Synthesis of perforated single-crystalline Mn2O3 microcubes for thermocatalytic applications

Abstract

Transition metal oxides (TMOs) are increasingly viable choices for catalytic applications because of their tendency to exhibit variable oxidation states depending on the chemical environment and the possibility of enhancing surface activity through morphology control. The development of efficient and cost-effective methods for the synthesis of TMOs with meso-to nanoscale morphologies and improved characteristics remains a significant challenge. Herein, we report a template-free synthesis strategy for the preparation of perforated mesoporous manganese(III) oxide microcubes (PMOM) through a morphology-conserved transformation of the precursor method. The formation of PMOM with cubic structures and pore sizes in the range of 20 nm was confirmed using scanning electron microscopy (SEM) and transmission electron microscopy (TEM). The Mn₂O₃ samples exhibited a Swiss cheese-like porous structure with a particle size of 0.70 to 1.2 μm.
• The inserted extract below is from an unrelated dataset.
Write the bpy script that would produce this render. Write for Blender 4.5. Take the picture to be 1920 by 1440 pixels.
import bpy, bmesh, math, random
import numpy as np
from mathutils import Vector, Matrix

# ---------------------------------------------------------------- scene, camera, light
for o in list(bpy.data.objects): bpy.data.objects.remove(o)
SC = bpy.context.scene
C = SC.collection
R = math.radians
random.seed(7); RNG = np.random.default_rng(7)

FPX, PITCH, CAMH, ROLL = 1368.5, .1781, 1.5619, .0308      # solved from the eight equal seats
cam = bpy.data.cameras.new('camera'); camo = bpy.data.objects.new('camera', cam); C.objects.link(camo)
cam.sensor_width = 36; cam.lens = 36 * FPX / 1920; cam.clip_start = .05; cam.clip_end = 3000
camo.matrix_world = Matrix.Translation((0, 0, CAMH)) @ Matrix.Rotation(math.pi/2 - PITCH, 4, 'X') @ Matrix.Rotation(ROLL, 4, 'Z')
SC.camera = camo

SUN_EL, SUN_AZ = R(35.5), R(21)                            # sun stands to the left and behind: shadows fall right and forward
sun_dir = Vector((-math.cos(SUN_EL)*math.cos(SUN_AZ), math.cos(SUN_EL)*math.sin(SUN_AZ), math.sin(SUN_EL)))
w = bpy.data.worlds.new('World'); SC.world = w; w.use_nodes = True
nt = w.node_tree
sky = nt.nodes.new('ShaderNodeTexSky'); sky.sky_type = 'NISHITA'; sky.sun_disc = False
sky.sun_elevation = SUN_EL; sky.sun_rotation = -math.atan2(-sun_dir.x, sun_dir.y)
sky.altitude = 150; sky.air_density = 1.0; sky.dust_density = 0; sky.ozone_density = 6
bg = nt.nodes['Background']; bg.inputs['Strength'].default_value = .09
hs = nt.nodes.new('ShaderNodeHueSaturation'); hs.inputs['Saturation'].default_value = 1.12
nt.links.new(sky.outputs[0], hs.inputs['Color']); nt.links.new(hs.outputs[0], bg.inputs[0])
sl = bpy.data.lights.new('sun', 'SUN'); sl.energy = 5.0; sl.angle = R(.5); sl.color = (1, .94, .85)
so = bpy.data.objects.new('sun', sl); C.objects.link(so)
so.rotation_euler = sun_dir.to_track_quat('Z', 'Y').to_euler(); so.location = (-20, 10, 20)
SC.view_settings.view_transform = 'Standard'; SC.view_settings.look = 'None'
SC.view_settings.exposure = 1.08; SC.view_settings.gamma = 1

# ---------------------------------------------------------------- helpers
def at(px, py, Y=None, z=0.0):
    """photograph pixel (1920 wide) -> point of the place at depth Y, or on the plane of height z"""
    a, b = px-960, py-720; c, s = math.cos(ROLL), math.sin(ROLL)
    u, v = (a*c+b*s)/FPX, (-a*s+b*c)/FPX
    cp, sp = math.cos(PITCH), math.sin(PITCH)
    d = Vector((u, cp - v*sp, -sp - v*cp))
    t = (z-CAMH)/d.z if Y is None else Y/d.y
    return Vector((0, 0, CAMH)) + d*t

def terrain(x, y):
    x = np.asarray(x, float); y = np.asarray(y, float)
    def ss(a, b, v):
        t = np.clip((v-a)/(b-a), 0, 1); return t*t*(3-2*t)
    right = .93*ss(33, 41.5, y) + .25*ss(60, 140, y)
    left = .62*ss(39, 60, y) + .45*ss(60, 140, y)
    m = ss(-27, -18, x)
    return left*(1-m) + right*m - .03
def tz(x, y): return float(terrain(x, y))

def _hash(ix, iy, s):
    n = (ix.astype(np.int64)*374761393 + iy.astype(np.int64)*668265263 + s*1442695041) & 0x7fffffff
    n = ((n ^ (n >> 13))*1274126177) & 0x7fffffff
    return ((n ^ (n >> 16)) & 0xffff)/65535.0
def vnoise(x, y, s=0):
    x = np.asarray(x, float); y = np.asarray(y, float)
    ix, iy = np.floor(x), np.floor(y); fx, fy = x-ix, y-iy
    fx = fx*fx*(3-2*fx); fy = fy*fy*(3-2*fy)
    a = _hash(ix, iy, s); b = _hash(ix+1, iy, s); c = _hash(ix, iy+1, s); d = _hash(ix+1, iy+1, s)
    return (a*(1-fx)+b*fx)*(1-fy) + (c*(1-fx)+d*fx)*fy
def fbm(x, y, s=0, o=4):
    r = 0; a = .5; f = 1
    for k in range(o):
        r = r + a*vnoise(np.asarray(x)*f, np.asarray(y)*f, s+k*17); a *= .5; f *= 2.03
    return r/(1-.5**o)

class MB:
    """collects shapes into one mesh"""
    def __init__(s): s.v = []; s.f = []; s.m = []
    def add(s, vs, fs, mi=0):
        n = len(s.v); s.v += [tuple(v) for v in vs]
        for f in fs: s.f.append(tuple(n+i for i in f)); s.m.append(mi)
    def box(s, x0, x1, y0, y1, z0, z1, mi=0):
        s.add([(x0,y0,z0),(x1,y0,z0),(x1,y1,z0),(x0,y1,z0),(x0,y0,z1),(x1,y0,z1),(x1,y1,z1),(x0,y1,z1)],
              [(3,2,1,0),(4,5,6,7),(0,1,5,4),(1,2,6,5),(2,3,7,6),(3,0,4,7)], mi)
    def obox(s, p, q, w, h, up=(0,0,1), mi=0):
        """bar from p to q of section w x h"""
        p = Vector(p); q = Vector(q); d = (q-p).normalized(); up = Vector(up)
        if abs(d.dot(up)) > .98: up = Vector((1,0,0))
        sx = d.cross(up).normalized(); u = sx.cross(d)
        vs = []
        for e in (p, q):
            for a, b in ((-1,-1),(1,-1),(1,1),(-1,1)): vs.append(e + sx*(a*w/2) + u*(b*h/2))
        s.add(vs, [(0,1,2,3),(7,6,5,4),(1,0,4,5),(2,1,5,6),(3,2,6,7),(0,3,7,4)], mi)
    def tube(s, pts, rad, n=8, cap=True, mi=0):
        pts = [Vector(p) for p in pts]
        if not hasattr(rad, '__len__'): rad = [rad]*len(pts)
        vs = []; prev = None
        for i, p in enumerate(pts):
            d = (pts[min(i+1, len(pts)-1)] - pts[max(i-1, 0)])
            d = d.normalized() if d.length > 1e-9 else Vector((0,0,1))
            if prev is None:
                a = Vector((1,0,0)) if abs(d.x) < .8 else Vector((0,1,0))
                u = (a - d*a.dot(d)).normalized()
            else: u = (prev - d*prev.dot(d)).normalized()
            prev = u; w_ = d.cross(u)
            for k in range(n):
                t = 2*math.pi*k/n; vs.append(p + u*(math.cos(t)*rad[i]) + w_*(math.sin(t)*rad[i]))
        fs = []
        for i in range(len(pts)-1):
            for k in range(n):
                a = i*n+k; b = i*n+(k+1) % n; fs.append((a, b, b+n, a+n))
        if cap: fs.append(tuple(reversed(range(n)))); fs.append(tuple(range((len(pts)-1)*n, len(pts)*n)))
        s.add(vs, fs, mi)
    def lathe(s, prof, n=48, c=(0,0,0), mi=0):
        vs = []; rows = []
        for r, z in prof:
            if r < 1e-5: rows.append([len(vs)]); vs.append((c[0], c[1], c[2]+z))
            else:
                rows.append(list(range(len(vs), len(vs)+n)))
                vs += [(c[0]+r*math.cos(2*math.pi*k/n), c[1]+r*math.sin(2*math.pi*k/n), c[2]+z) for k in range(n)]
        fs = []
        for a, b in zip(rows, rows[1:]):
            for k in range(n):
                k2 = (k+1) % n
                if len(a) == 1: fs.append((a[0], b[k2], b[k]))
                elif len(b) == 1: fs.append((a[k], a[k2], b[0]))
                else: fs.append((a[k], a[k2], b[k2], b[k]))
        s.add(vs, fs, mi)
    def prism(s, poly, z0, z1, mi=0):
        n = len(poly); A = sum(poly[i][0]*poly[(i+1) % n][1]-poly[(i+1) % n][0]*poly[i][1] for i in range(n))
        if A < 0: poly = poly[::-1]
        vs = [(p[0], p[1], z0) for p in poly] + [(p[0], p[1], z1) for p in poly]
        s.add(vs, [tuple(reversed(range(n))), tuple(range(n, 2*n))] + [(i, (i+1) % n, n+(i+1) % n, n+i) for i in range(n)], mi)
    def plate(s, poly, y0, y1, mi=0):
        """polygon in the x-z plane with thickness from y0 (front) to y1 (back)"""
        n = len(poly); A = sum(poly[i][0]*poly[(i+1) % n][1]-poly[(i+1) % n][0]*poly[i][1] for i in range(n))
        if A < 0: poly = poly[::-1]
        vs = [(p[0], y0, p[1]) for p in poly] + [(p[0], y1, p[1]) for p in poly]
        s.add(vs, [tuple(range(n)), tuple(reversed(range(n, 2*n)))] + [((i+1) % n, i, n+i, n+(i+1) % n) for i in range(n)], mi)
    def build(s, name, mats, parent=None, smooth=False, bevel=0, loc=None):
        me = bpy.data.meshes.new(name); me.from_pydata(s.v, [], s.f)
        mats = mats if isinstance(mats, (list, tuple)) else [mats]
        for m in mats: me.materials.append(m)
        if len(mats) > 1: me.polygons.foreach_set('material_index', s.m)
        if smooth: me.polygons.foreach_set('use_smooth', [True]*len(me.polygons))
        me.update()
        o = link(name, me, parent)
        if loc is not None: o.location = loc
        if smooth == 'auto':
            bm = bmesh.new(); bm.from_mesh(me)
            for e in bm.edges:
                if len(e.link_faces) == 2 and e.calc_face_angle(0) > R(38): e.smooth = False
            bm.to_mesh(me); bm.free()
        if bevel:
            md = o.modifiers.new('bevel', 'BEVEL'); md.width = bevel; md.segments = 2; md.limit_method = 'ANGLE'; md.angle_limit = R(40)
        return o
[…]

Furthermore, the catalytic activity of the synthesized PMOM samples on the thermocatalytic decomposition of ammonium perchlorate (AP), an oxidizer used in solid propellants, was investigated. The transition between Mn³⁺ to Mn²⁺ oxidation states facilitates the transfer of electrons, allowing the metal surface to act as an electron acceptor during the oxidation of water molecules. Due to the oxidation–reduction cycle occurring on the surface, a considerable number of electrons are available for promoting surface reactions. Thus, the (211) surface of PMOM enhanced the thermal decomposition of AP, and a plausible mechanism for this catalytic activity was proposed.